Solche ein Gespräch, in dem es gar nicht unbedingt „zur Sache“ gehen muss, führt dazu, dass sich der Mandant bei „seinem Anwalt“ gut aufgehoben fühlt. Es ist trotz etwaiger widriger Umstände beruhigend. Jemand kümmert sich und hilft.

Die Aufgabe des Rechtsanwalts ist es, zuzuhören, das Erzählte zu strukturieren, nachzufragen und bei Bedarf ergänzend selbst zu ermitteln. So entsteht eine Geschichte, deren Grundlagen beweisbare Tatsachen sind.

Für den Mandanten kann es entlastend sein, jemandem, der auch noch verpflichtet ist, alles für sich zu behalten, zu berichten. Er „läd seine Last ab“. Der Rechtsanwalt nimmt die Last auf, ordnet sie und sagt dem Mandanten, ob und was rechtlich damit anzufangen ist.

Dabei kann es sein, dass das Recht, so wie es der Mandant gern hätte nicht durchsetzbar ist. Das kann sogar im Strafrecht so sein. Dann wird der Rechtsanwalt dem Mandanten dies auch sagen. Es kann aber auch sein, dass der Rechtsanwalt einfach sagt, dass es schwierig wird und der Weg zum Recht steinig sein kann. Den Weg wird der Rechtsanwalt dann aber mitgehen und die Last teilen.

Für den Mandant gilt, dem Rechtsanwalt zu vertrauen. Das heißt auch, dass er Geschichten, deren Last er beim Rechtsanwalt abgeladen hat, abhakt, wenn sich daraus rechtlich keine Ansprüche ableiten lassen. Wieso sich weiter oder erneut damit belasten, wenn dies zu nichts führt?

Andererseits kann der Mandant gemeinsam mit dem Rechtsanwalt um sein Recht kämpfen, wenn dieses Sagt, dass die Geschichte, aus der sich Ansprüche ergeben (u.U. auch ein strafrechtlicher Freispruch), beweisbar ist. Ein solcher gemeinsamer Kampf bietet Perspektive.

Auch die Situation beim Anwalt lässt sich nach dem im folgenden Video zitierenden buddhistischen Mönch einordnen: https://www.youtube.com/watch?v=9YRjX3A_8cM

Haben Sie ein Problem? Nein? Warum sich sorgen?

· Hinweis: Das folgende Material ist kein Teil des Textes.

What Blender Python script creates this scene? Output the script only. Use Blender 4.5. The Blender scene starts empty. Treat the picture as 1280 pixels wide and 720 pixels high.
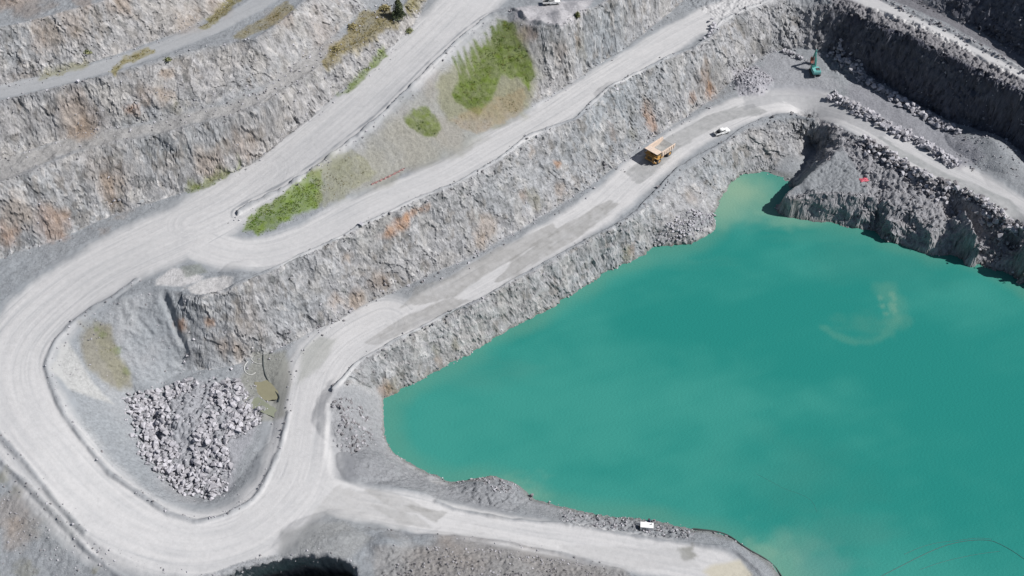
import bpy, bmesh, math, random
import numpy as np
from mathutils import Vector, Matrix

random.seed(7)
rng = np.random.default_rng(11)
PI = math.pi
scene = bpy.context.scene
COL = scene.collection

# ------------------------------------------------------------------ camera
CAM_H = 224.0
F = 1372.0                                   # focal length in photo pixels (1280 wide)
cam_d = bpy.data.cameras.new('camera'); cam = bpy.data.objects.new('camera', cam_d); COL.objects.link(cam)
cam.location = (0, 0, CAM_H); cam.rotation_euler = (math.radians(45), 0, 0)
cam_d.sensor_width = 36; cam_d.lens = 36*F/1280; cam_d.clip_start = 1; cam_d.clip_end = 6000
scene.camera = cam
S2 = math.sqrt(.5)

def ray(px, py):
    a = (px-640)/F; b = (360-py)/F
    return np.array([a, S2+b*S2, -S2+b*S2])
def unproj(px, py, z):
    d = ray(px, py); t = (z-CAM_H)/d[2]
    return d[0]*t, d[1]*t

# ------------------------------------------------------------------ survey lines (photo x, photo y, height in metres)
L = {}
L['r1_toe'] = [(-150,450,26),(-120,385,27.5),(-60,345,28.5),(0,322,28.5),(60,302,29),(95,289,29.5),(135,270,30),(178,256,31),(215,243,31.5),(245,234,32),(280,219,33),
  (320,200,34.5),(353,170,36.7),(387,147,38.5),(420,117,40.5),(447,97,42),(487,63,44.5),(520,27,46.8),(533,0,48),(550,-25,49.5),(590,-80,52)]
L['b1_crest'] = [(-60,250,45),(0,230,46),(50,210,46.3),(100,190,46.6),(133,182,46.8),(213,167,47),(267,153,47.3),(300,142,47.6),(333,131,47.8),(360,113,48),(400,85,48.3),(427,68,48.5),(470,43,49),(500,20,50.5),(515,0,51.5),(535,-40,53)]
L['b1_toe'] = [(-60,215,46),(0,200,46.8),(43,182,47),(87,170,47.4),(110,165,47.5),(150,157,47.8),(200,150,48),(253,135,48.4),(300,125,48.8),(320,116,49),(353,92,49.5),(387,65,50),(410,50,50.3),(437,28,51),(480,6,52),(500,-14,53),(520,-50,54)]
L['b2_crest'] = [(-60,142,59),(0,128,59.25),(33,120,59.3),(83,108,59.4),(133,95,59.5),(173,82,59.5),(200,74,59.6),(233,62,59.65),(277,52,59.75),(320,48,59.75),(353,28,60),(380,0,60.5),(420,-40,61),(470,-90,61.5)]
L['b2_toe'] = [(-60,120,59.4),(0,108,59.65),(67,91,59.75),(133,72,59.85),(183,55,59.9),(233,38,60.05),(267,17,60.25),(293,0,60.5),(330,-35,61)]
L['b3_crest'] = [(-60,46,71),(0,33,71.5),(33,28,71.6),(67,18,71.8),(110,7,72),(140,-3,72),(200,-35,73),(280,-80,74)]
L['b3_toe'] = [(-60,22,72),(0,12,72),(45,5,72),(80,-4,72.2),(140,-35,73)]
L['b4_crest'] = [(-60,-45,82),(0,-55,82),(80,-80,83)]
L['r1_crest'] = [(286,277,31),(300,268,31.3),(320,257,31.8),(357,238,33.7),(400,210,35.8),(437,180,38),(477,150,40),(517,110,42.5),(553,73,44.8),(587,43,46.3),(613,23,47.3),(640,14,47.8),(655,28,47.5),(680,34,47.5),(702,34,47.5),(722,18,47.3),(740,12,46.8),(765,0,46),(795,-22,45),(850,-60,45)]
L['r1_flat'] = [(620,-10,48),(690,-8,48),(700,10,47.8),(665,15,47.8)]
L['r2_toe'] = [(284,288,30.7),(300,301,30.3),(320,306,30),(345,298,30),(370,285,30),(390,274,30),(408,265,30),(433,253,30),(463,236,30),(507,214,30),(553,197,30),(587,180,30),(620,160,30),(640,150,30),(673,133,30),(693,117,30),(720,97,29.8),(750,77,29.6),(783,57,29.4),(813,33,29),(840,10,28.5),(865,-12,28.2),(910,-45,28)]
L['r2_crest'] = [(150,373,29.6),(187,358,30),(215,362,30),(250,374,30),(290,364,30),(320,349,30),(347,337,30),(370,325,30),(397,313,30),(420,303,30),(453,284,30),(487,268,30),(520,251,30),(547,241,30),(573,231,30),(600,215,30),(620,204,30),(640,190,30),(660,172,30),(690,161,30),(723,150,30),(743,128,30),(770,110,30),(787,98,30),(817,84,29.8),(840,71,29.6),(873,60,29.4),(893,44,29.2),(903,28,29),(933,13,28.5),(960,2,28),(990,-10,28),(1018,-8,28),(1040,7,28),(1070,20,28.5),(1110,37,29.5),(1147,52,30),(1177,67,29.7),(1213,82,29.3),(1247,101,29),(1277,117,28.6),(1330,142,28),(1400,178,28)]
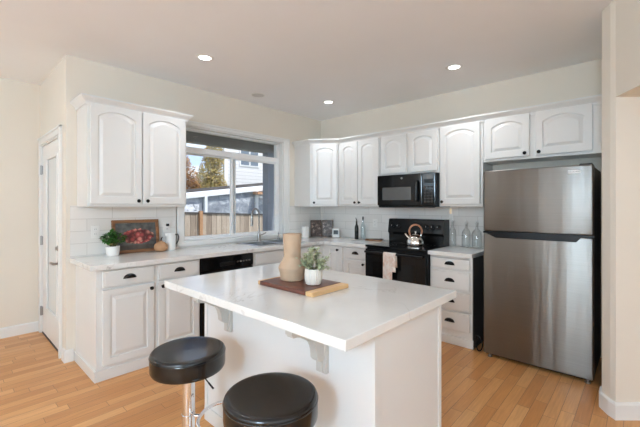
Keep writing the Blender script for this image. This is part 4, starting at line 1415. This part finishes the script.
r = thing('carport', 'low white-roofed shelter wrapped in grey plastic behind the fence', 'shelter', (0, 7.0, 0))
rz_ = lambda x: 1.63 + 0.117 * (x - 1.313)
bm = new_bm()
prism(bm, [(-2, rz_(-2) - 0.02), (8, rz_(8) - 0.02), (8, rz_(8) + 0.13), (-2, rz_(-2) + 0.13)], 'y', -0.05, 0.05)
prism(bm, [(-2, rz_(-2) + 0.10), (8, rz_(8) + 0.10), (8, rz_(8) + 0.14), (-2, rz_(-2) + 0.14)], 'y', 0.05, 1.6)
obj('roof', bm, 'sheet_white', r)
bm = new_bm()
prism(bm, [(-2, rz_(-2) + 0.13), (8, rz_(8) + 0.13), (8, rz_(8) + 0.27), (-2, rz_(-2) + 0.25)], 'y', 1.5, 1.62)
obj('ridge', bm, 'roof_grey', r)
bm = new_bm()
prism(bm, [(-2, GZ), (8, GZ), (8, rz_(8) - 0.02), (-2, rz_(-2) - 0.02)], 'y', 0.06, 0.08)
obj('sheeting', bm, 'sheeting', r)
for px in (-1.0, 1.95, 4.05, 7.0):
    obj('post', box(new_bm(), px - 0.05, px + 0.05, -0.06, 0.05, GZ, rz_(px)), 'sheet_white', r)
bm = new_bm()
box(bm, -2.0, 1.72, -0.02, 0.03, 0.2, rz_(0.4) - 0.1)
obj('white_sheet', bm, 'white_sheeting', r)['label'] = 'white plastic sheet with grey creases'
obj('beam_end', box(new_bm(), 3.85, 4.6, -0.35, -0.06, 1.80, 1.90), 'cedar', r)

r = thing('neighbour_house', 'two-storey house with pale lap siding beyond the shelter', 'house', (0, 11.0, 0))
obj('wall', prism(new_bm(), [(5.25, 0), (14, 0), (14, 6), (10.2, 6)], 'z', GZ, 5.9), 'siding', r)
obj('corner_board', box(new_bm(), 5.17, 5.35, -0.03, 0.10, GZ, 5.9), 'house_trim', r)
for x0, x1 in ((6.10, 6.58), (6.68, 7.15)):
    f = obj('window', box(new_bm(), x0 - 0.07, x1 + 0.07, -0.04, 0.01, 3.36, 4.26, 0.01), 'house_trim', r)
    obj('pane', box(new_bm(), x0, x1, -0.05, -0.03, 3.43, 4.19), 'house_glass', f)
bm = new_bm()
prism(bm, [(5.0, 5.9), (14.5, 5.9), (9.6, 8.6)], 'y', -0.5, 0.6)
obj('roof', bm, 'roof_grey', r)

def tree(name, label, loc, blobs, mat, trunk_h, count, size, seed):
    rr = random.Random(seed)
    r = thing(name, label, 'tree', loc, 0, 'trees beyond the shelter')
    bm = new_bm()
    tube(bm, [(0, 0, 0), (0.05, 0, trunk_h * 0.5), (0, 0, trunk_h)], [0.10, 0.07, 0.03], 10)
    for i in range(9):
        a = rr.uniform(0, 2 * pi); z = trunk_h * rr.uniform(0.35, 0.85)
        tube(bm, [(0, 0, z), (cos(a) * 0.22, sin(a) * 0.22, z + 0.35), (cos(a) * 0.36, sin(a) * 0.36, z + 0.8)], [0.03, 0.018, 0.008], 6)
    obj('trunk', bm, 'bark', r)
    bm = new_bm()
    for i in range(count):
        c, rad = rr.choice(blobs)
        while True:
            p = Vector((rr.uniform(-1, 1), rr.uniform(-1, 1), rr.uniform(-1, 1)))
            if p.length < 1: break
        p = Vector(c) + Vector((p.x * rad[0], p.y * rad[1], p.z * rad[2]))
        u = Vector((rr.uniform(-1, 1), rr.uniform(-1, 1), rr.uniform(-1, 1))).normalized()
        w_ = u.orthogonal().normalized()
        s = size * rr.uniform(0.6, 1.3)
        bm.faces.new([bm.verts.new(p + u * s), bm.verts.new(p + w_ * s * 0.5), bm.verts.new(p - u * s), bm.verts.new(p - w_ * s * 0.5)])
    obj('crown', bm, mat, r)
    return r
tree('autumn_tree', 'rust-brown autumn tree at the left edge of the window', (2.75, 10.45, GZ),
     [((0, 0, 3.2), (0.80, 0.6, 0.9)), ((-0.6, 0, 2.7), (0.8, 0.6, 1.0)), ((0.35, 0.1, 2.7), (0.6, 0.5, 0.8)), ((-0.3, 0, 3.9), (0.7, 0.5, 0.7))], 'autumn_leaf', 3.4, 9000, 0.055, 21)
tree('autumn_tree', 'yellow-green autumn tree behind the middle of the window', (4.45, 10.95, GZ),
     [((0, 0, 3.5), (0.62, 0.5, 1.0)), ((0.15, 0, 4.4), (0.50, 0.4, 0.8)), ((-0.3, 0, 2.8), (0.6, 0.5, 0.9)), ((0.25, 0, 2.9), (0.55, 0.5, 0.9))], 'yellow_leaf', 3.8, 10000, 0.055, 22)

# ================================================================== dining and sitting areas behind the camera
def chandelier(label, x, y, z, LAMP_W):
    r = thing('chandelier', label, 'chandelier', (x, y, z), 0)
    obj('canopy', lathe(new_bm(), [(0.0, CEIL - z - 0.03), (0.06, CEIL - z - 0.025), (0.065, CEIL - z - 0.001), (0.0, CEIL - z - 0.001)], 0, 0, 24), 'brass', r, True)
    obj('rod', tube(new_bm(), [(0, 0, 0.0), (0, 0, CEIL - z - 0.02)], 0.008, 10), 'brass', r, True)
    for i in range(5):
        a = 2 * pi * i / 5
        c, q = cos(a), sin(a)
        arm = obj('arm', tube(new_bm(), [(0, 0, 0.02), (0.12 * c, 0.12 * q, -0.04), (0.26 * c, 0.26 * q, -0.02), (0.28 * c, 0.28 * q, 0.05)], 0.008, 8), 'brass', r, True)
        obj('bulb', lathe(new_bm(), [(0.014, 0.05), (0.034, 0.09), (0.036, 0.115), (0.022, 0.145), (0.0, 0.152)], 0.28 * c, 0.28 * q, 16), 'bulb_glow', arm, True)
    L = light('chandelier_lamp', 'POINT', (x, y, z + 0.02), LAMP_W, (0.56, 0.79, 1.0))
    L.data.shadow_soft_size = 0.30
n = NT('bulb_glow')
e = n.n('Emission')
e.inputs[0].default_value = (1, 0.88, 0.7, 1)
e.inputs[1].default_value = 14
n.l(e.outputs[0], n.out.inputs[0])
M['bulb_glow'] = n.m
chandelier('brass five-arm chandelier over the dining area left of the kitchen', -5.7, 0.42, 2.05, 22)
chandelier('added unseen five-arm brass chandelier that brightens the ceiling', -6.1, -4.0, 1.90, 315)  # added out of view as fill for the ceiling and walls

Haben Sie ein Problem? Ja? Können Sie es selbst beseitigen? Ja? Warum sich sorgen?

Haben Sie ein Problem? Ja? Kann ein Rechtsanwalt helfen? Ja? Warum sich sorgen?

Haben Sie ein Problem? Ja? Kann ein Rechtsanwalt helfen? Nein? Warum sich sorgen?

Geschichten, die wir nicht beeinflussen können, sollten uns nicht belasten. Ein Rechtsanwalt kann helfen, zu klären, ob wir etwas „rechtlich“ beeinflussen können. Ist dies nicht möglich, sollte man die Geschichte abhaken.

Der Rechtsanwalt ist sich natürlich seiner Verantwortung bewusst und muss den Mandanten bei Bedarf an andere Experten weiterempfehlen, wenn er sich selbst auf bestimmten Gebieten nicht auskennt. Dies gilt natürlich erst Recht für Themen, die von der Rechtsberatung nicht umfasst sind. Dazu gehört insbesondere Psychologie.